High Spectral Resolution Lidar (HSRL)-2 Observations of Aerosol Variability and Mixing during Boundary Layer Evolution in Houston

Tuesday, 16 December 2014: 5:15 PM
Sharon P Burton1, Amy Jo Scarino1, Raymond R Rogers1, Chris A Hostetler1, Richard Anthony Ferrare1, Patricia Sawamura1,2, Timothy Berkoff1, David B Harper1, Anthony L Cook1 and Pablo E Saide3, (1)NASA Langley Research Center, Hampton, VA, United States, (2)University of Maryland, Baltimore County, Hampton, VA, United States, (3)The University of Iowa, Iowa City, IA, United States
The NASA Langley airborne multi-wavelength High Spectral Resolution Lidar (HSRL-2) provides the vertical distribution of aerosol optical properties as “curtains” of aerosol extinction, backscatter and depolarization along the flight track, plus intensive properties that are used to infer aerosol type and external mixing of types. Deployed aboard the NASA Langley King Air on the DISCOVER-AQ field mission in Houston in September 2013, HSRL-2 flew a pattern that included 18 ground sites, repeated four times a day, coordinated with a suite of airborne in situ measurements. The horizontally and vertically resolved curtains of HSRL-2 measurements give an unparalleled view of the spatial and temporal variability of aerosol, which provide broad context for interpreting other measurements and models.
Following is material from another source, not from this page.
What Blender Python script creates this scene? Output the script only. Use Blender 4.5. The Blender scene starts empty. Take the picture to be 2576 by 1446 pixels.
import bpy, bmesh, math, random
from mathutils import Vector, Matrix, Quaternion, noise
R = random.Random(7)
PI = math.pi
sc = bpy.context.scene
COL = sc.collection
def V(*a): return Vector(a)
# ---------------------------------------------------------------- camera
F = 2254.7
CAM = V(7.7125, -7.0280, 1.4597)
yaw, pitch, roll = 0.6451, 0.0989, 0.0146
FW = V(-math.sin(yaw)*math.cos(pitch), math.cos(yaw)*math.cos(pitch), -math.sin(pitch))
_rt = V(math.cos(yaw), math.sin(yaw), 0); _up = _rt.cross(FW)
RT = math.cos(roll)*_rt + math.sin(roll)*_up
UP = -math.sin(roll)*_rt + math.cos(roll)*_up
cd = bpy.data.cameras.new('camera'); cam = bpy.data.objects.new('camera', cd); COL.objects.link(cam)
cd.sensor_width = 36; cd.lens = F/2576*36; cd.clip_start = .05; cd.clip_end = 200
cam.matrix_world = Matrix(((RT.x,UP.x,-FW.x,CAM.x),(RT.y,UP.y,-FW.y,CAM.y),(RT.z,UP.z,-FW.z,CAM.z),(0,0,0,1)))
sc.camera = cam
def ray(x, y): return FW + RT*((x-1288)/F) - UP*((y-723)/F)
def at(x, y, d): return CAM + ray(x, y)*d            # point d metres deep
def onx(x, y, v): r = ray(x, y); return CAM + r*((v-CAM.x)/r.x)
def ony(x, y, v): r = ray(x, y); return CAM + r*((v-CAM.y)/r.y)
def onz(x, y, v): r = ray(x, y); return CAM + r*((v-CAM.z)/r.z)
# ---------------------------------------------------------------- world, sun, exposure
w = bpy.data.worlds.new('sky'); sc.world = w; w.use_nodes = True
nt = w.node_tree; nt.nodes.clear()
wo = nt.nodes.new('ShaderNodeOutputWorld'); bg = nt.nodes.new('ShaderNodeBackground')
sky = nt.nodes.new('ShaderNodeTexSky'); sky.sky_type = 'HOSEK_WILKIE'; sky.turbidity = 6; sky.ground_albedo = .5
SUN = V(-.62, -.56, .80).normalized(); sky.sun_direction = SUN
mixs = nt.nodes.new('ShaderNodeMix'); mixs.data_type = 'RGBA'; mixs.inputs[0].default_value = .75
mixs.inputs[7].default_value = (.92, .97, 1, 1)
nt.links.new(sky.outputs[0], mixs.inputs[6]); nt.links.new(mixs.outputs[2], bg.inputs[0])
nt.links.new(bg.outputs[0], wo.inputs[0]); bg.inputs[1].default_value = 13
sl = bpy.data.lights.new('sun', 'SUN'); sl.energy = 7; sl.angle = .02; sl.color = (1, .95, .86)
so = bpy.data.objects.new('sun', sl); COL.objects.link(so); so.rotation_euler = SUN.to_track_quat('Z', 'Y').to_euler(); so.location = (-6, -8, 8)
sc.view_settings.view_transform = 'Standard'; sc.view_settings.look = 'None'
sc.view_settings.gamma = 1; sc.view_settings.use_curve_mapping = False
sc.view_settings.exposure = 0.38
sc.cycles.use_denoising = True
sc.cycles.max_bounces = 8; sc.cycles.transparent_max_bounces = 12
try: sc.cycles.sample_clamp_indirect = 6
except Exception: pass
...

In Houston, HSRL-2 generally observed significant variability with distinct layering: boundary layer, residual layer, and frequent upper layers of smoke transported from the Mississippi Valley. The period from Sep. 11-14 is notable for a large aerosol build-up and persistent layers in the free troposphere. We investigate the aerosol properties and evolution using the vertically resolved HSRL-2 measurements, typing and mixture analysis techniques, and boundary layer detection. Between morning and afternoon overpasses, as the boundary layer grows, many distinctions between the layers are lost as the aerosols become mixed. As the boundary layer collapses overnight, the aerosols are cut off and are observed in a distinct residual layer the following morning. HSRL-2 measurements of the upper smoke layers suggest slightly different properties each day as new smoke enters the region, while the morning boundary layer indicates more similarity in local emissions day-to-day. HSRL-2 intensive variables (indicators of aerosol type) reflect complex yet predictable mixing. We will present the analysis of aerosol mixtures, and explore the WRF-Chem chemical transport model along the HSRL-2 flight path.